:: What is needed ::
From the listing below, extract every line containing "part".

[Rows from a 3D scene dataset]
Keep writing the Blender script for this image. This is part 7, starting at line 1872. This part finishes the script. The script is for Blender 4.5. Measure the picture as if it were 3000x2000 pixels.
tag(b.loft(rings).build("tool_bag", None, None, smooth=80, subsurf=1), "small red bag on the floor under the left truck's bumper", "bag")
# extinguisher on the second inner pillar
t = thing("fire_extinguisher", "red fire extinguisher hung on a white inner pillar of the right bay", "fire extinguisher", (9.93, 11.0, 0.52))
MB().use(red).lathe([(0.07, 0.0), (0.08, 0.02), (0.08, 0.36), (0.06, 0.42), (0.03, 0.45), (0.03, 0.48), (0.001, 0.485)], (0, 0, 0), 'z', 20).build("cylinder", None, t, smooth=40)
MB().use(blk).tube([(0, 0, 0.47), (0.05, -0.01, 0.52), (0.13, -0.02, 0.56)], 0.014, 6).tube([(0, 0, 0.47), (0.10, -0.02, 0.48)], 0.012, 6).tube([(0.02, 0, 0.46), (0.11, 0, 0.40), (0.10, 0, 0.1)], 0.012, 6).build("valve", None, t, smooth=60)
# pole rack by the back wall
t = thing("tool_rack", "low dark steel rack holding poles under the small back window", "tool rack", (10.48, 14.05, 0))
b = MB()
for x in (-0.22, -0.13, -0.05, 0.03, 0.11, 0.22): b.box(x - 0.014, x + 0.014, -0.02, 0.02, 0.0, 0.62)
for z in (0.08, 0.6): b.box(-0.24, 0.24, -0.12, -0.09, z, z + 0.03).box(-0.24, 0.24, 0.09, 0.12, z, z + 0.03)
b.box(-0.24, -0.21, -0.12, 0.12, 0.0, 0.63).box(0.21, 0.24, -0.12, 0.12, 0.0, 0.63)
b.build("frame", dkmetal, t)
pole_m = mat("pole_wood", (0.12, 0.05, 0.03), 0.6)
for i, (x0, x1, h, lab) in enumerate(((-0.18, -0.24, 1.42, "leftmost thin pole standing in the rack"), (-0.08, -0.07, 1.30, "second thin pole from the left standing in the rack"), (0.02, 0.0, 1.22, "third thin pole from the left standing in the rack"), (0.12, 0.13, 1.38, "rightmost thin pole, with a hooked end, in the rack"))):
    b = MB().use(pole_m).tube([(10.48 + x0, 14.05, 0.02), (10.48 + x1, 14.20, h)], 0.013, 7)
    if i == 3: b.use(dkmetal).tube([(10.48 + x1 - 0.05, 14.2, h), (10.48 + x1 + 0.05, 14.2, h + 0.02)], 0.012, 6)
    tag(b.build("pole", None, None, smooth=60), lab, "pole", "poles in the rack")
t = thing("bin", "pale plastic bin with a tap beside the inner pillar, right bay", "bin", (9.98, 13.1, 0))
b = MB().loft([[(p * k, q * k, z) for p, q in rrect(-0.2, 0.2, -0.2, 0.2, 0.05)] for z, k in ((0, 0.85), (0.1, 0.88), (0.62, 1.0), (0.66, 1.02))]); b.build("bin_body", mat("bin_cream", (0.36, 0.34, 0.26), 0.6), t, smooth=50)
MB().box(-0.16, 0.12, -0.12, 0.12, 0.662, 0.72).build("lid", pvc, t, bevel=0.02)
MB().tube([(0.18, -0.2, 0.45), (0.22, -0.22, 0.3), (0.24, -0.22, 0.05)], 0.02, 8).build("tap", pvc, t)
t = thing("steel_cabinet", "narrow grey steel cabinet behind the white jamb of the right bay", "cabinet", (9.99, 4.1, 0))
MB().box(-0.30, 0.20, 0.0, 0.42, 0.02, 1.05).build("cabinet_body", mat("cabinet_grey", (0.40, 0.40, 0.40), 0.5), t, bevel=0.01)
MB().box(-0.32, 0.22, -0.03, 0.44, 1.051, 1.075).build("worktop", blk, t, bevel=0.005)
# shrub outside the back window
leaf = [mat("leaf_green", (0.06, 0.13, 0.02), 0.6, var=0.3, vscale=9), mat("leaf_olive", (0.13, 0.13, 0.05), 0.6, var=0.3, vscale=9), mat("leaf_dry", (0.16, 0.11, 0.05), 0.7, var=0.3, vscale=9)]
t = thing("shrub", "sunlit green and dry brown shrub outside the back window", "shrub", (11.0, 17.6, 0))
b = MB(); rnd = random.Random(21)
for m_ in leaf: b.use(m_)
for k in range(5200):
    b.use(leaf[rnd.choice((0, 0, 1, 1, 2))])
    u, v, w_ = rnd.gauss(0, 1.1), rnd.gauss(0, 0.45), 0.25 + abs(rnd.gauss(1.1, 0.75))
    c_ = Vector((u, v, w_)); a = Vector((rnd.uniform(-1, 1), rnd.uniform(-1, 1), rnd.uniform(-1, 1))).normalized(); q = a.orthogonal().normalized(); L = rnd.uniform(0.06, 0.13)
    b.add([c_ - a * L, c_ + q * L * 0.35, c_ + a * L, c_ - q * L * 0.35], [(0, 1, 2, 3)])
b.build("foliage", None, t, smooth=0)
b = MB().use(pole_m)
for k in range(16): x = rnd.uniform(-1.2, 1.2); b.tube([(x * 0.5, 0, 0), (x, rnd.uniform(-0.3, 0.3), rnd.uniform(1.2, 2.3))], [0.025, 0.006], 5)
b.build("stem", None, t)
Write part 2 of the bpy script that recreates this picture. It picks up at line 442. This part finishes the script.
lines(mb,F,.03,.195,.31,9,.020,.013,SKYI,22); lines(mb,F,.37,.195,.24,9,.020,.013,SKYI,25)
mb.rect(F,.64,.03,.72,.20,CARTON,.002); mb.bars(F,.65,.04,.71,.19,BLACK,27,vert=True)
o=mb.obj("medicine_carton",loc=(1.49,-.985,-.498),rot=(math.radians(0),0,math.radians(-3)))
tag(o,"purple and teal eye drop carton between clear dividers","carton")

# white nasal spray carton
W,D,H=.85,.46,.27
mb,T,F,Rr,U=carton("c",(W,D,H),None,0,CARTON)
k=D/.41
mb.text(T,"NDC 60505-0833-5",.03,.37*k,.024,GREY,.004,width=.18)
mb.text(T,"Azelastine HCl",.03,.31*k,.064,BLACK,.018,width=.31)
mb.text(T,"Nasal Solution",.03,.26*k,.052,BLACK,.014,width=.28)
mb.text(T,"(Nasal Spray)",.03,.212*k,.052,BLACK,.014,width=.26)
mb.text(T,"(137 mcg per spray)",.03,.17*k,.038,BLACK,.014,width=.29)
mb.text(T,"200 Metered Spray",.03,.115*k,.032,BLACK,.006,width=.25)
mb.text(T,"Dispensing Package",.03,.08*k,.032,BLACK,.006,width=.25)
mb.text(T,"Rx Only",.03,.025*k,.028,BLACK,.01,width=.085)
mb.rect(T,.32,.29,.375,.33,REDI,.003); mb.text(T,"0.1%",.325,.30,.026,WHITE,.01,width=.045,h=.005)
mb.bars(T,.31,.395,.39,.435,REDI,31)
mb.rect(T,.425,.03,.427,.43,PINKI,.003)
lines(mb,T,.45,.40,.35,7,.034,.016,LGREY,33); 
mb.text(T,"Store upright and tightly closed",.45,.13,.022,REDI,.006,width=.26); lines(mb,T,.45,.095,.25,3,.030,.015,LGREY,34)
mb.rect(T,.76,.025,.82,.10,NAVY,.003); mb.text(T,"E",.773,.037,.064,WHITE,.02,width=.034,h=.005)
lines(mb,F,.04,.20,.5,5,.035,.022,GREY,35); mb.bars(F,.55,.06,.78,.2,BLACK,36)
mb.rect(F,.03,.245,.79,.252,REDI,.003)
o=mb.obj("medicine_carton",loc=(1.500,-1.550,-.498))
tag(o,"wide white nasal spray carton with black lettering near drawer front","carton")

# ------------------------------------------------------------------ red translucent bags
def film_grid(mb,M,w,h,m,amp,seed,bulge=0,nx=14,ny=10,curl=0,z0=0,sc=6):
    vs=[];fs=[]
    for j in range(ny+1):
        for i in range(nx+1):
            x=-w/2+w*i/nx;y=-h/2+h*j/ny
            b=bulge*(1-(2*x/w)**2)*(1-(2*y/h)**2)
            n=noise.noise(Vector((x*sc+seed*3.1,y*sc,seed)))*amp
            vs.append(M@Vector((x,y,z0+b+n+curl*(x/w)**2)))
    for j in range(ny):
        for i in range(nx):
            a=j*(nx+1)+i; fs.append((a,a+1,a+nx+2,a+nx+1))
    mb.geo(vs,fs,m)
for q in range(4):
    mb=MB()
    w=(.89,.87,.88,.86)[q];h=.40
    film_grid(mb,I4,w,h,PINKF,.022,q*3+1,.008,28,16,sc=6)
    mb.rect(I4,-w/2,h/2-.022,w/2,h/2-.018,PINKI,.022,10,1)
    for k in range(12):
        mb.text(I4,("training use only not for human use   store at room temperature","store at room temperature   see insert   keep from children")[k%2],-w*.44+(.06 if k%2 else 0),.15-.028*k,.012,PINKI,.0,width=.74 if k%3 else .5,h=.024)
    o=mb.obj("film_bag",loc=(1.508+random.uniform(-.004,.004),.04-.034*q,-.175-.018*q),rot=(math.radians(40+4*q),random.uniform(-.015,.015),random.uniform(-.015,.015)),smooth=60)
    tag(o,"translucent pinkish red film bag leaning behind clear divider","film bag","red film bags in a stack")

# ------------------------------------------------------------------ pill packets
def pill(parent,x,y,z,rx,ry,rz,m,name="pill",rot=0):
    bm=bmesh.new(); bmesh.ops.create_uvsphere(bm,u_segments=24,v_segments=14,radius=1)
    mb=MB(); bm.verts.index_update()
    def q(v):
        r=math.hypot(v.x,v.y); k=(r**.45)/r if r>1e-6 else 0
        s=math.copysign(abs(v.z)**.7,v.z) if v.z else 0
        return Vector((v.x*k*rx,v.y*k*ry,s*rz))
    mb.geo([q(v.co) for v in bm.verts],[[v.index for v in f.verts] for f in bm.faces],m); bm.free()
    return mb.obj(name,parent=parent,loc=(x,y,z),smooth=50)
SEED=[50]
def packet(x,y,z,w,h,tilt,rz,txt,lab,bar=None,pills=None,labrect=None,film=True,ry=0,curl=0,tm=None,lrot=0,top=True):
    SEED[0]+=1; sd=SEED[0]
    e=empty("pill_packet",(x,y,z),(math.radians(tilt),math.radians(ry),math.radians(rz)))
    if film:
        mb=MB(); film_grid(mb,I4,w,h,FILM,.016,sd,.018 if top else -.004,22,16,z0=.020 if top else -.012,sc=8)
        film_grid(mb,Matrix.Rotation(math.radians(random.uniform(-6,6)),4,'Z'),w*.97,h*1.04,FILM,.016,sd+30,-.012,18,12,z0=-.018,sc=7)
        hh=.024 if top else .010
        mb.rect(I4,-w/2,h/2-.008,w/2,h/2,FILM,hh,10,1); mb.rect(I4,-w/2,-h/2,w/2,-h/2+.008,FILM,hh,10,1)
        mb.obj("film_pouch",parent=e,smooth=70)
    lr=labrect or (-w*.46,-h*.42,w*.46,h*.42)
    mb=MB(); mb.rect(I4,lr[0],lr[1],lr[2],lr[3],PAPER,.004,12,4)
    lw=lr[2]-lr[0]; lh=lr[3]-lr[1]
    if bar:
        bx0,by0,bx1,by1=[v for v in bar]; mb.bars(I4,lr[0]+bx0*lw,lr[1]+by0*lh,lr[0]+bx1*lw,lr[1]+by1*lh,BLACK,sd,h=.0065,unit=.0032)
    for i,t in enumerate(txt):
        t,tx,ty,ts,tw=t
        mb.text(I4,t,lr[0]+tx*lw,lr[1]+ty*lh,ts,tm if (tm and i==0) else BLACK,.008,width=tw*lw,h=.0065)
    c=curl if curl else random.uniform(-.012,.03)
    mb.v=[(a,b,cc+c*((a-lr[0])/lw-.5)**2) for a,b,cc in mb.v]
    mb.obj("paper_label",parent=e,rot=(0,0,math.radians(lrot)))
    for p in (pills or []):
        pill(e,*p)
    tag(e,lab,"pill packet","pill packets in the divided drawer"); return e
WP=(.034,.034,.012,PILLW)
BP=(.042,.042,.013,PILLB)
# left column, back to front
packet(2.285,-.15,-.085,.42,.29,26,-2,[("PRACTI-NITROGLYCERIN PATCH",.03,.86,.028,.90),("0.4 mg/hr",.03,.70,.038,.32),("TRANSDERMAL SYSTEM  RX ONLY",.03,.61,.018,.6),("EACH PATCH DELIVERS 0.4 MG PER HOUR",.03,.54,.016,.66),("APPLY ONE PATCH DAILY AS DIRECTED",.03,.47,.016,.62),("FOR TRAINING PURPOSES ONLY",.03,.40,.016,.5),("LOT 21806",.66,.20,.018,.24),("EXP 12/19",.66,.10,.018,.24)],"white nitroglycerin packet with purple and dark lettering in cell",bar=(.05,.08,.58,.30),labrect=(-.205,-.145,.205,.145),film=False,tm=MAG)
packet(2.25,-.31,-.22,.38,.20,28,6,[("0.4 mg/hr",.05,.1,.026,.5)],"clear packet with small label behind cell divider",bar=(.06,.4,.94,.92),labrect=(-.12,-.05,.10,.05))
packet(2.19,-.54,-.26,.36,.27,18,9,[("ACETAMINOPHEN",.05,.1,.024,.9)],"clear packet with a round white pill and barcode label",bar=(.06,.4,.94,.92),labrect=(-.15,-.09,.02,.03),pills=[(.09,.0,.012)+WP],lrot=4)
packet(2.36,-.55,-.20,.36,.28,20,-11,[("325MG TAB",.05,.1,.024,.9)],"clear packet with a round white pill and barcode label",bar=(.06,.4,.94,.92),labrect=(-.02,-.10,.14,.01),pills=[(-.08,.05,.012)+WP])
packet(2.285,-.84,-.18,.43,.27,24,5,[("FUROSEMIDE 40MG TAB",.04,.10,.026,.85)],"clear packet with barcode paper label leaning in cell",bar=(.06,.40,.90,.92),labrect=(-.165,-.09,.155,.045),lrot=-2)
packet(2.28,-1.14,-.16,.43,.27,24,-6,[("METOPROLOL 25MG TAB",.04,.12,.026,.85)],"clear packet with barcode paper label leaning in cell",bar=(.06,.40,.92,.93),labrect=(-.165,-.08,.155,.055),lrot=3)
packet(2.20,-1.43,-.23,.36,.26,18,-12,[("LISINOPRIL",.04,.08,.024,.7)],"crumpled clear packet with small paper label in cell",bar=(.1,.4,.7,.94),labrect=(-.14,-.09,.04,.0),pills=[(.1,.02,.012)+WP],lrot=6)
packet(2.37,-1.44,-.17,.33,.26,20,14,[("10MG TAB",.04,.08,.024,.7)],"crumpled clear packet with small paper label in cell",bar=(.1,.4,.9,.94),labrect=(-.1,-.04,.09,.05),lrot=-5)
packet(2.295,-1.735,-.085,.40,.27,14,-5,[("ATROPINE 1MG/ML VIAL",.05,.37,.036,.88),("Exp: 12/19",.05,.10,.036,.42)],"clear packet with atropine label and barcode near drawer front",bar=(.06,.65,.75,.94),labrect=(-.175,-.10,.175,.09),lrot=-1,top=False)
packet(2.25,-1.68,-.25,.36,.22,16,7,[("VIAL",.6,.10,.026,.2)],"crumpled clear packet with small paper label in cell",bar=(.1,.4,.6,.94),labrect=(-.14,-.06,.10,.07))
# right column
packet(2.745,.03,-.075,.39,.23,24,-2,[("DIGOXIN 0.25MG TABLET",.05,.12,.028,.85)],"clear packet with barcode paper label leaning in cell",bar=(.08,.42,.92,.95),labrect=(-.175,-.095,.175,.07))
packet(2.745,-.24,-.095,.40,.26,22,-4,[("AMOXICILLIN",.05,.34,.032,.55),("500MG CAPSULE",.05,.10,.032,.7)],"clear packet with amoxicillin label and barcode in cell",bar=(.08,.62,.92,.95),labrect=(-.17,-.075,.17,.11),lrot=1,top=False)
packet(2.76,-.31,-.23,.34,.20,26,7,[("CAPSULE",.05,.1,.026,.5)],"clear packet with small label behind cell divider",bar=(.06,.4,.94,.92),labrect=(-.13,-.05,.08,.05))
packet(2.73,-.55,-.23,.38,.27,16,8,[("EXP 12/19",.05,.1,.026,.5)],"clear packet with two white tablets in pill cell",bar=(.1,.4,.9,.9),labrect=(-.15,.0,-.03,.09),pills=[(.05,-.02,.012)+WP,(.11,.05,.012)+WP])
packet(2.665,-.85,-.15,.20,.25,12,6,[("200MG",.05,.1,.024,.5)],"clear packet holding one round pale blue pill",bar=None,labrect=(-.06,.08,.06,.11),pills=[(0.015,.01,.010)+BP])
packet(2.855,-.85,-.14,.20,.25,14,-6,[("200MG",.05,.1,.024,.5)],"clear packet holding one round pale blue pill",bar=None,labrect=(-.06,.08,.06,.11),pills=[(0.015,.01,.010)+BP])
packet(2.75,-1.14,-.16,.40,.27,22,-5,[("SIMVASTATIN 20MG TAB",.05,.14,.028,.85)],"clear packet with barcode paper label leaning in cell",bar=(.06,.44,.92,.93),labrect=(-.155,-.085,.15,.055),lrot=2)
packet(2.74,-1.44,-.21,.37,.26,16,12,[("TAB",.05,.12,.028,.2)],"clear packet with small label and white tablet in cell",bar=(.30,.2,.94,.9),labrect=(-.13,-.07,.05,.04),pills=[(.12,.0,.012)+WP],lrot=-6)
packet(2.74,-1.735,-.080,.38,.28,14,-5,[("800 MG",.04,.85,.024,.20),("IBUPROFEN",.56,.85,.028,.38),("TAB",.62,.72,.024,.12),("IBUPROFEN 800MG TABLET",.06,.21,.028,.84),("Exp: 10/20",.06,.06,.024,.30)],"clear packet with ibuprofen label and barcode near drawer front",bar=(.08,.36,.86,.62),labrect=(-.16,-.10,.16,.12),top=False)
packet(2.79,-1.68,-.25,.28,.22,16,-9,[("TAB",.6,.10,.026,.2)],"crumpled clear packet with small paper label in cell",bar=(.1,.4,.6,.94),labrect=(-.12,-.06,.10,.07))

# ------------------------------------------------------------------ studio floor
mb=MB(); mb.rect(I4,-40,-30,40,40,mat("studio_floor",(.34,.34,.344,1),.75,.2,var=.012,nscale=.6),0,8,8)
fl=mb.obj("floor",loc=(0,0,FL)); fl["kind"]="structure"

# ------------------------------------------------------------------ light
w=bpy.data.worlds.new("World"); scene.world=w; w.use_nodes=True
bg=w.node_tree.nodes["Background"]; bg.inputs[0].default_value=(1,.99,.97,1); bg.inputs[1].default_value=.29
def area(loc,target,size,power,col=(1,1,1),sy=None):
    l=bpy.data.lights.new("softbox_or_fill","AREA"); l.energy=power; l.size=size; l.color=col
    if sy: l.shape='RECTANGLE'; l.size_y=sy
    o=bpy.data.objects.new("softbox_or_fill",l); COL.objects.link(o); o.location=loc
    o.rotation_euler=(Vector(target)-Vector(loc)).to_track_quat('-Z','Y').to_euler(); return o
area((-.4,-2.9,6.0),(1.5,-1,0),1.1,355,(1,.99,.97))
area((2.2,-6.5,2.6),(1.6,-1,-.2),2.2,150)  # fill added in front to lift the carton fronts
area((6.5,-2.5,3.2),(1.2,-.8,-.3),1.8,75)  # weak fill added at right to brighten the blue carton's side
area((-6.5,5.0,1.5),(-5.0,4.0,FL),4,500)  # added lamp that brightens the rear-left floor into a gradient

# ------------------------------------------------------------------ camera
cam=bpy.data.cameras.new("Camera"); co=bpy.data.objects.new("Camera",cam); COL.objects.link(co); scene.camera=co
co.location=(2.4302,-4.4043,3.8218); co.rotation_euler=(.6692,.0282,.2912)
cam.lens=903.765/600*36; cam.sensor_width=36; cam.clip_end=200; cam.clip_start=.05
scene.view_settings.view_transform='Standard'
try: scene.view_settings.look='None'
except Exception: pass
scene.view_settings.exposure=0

:: The completed task ::
Keep writing the Blender script for this image. This is part 7, starting at line 1872. This part finishes the script. The script is for Blender 4.5. Measure the picture as if it were 3000x2000 pixels.
Write part 2 of the bpy script that recreates this picture. It picks up at line 442. This part finishes the script.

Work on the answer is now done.